Judge White also rejected the reporters’ arguments that he should recognize a common-law reporter’s privilege under Federal Rule of Evidence 501. While acknowledging that a “large number of states” have now adopted a privilege under state law, he declined to follow that trend on the ground that “federal courts generally have been reluctant to follow the lead of the states, in the context of grand jury proceedings.” Judge White further held that even were there a common-law reporter’s privilege, it would be overcome by the facts of this case. He expressly refused to apply the balancing test recently articulated by Judge David Tatel of the U.S. Court of Appeals for the D.C. Circuit in In re Grand Jury Subpoena, Judith Miller, in which a New York Times reporter went to jail for 85 days to protect a news source. Under Judge Tatel’s test, before enforcing a subpoena to reporters, the common law requires a court to balance “the public interest in compelling disclosure, measured by the harm the leak caused, against the public interest in newsgathering, measured by the leaked information’s value.” Judge White in the San Francisco case wrote that “Branzburg [counseled] against” Judge Tatel’s approach because it would require courts to make value judgments that “a legislature had declined to make” and therefore would require judges to make law.

In ordering the reporters’ testimony, Judge White applied the three-part balancing test set forth in the Ninth Circuit’s precedent, and he held that: (i) the government had exhausted all reasonable alternatives to discovering the source of the leak; (ii) the reporters’ information was the “only first hand evidence” of the leaker’s identity, and thus noncumulative; and (iii) the sought-after information was clearly relevant to an important issue in the case, as ascertaining the leak’s identity was the very purpose for empanelling the second grand jury. As a result, Judge White ordered the two reporters to testify and provide responsive documents.
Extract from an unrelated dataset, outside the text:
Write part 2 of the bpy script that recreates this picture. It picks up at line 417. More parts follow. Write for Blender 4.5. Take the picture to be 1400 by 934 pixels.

Judge White turned aside the reporters’ final argument that the subpoena would be unreasonable or oppressive in violation of Federal Rule of Criminal Procedure 17. The reporters argued that public interest in maintaining the flow of information outweighed any interests the grand jury might have, even in the absence of a First Amendment or common-law privilege. The reporters also argued that disclosure of their source(s) was oppressive because it would force them to go back on their “promises to whistle-blowers,” thereby jeopardizing their professional standing and livelihood. Judge White rejected those claims, holding that the reporters offered only “generalized assertions,” and failed to identify a “specific and particular relationship [that] will be destroyed” by their compelled testimony.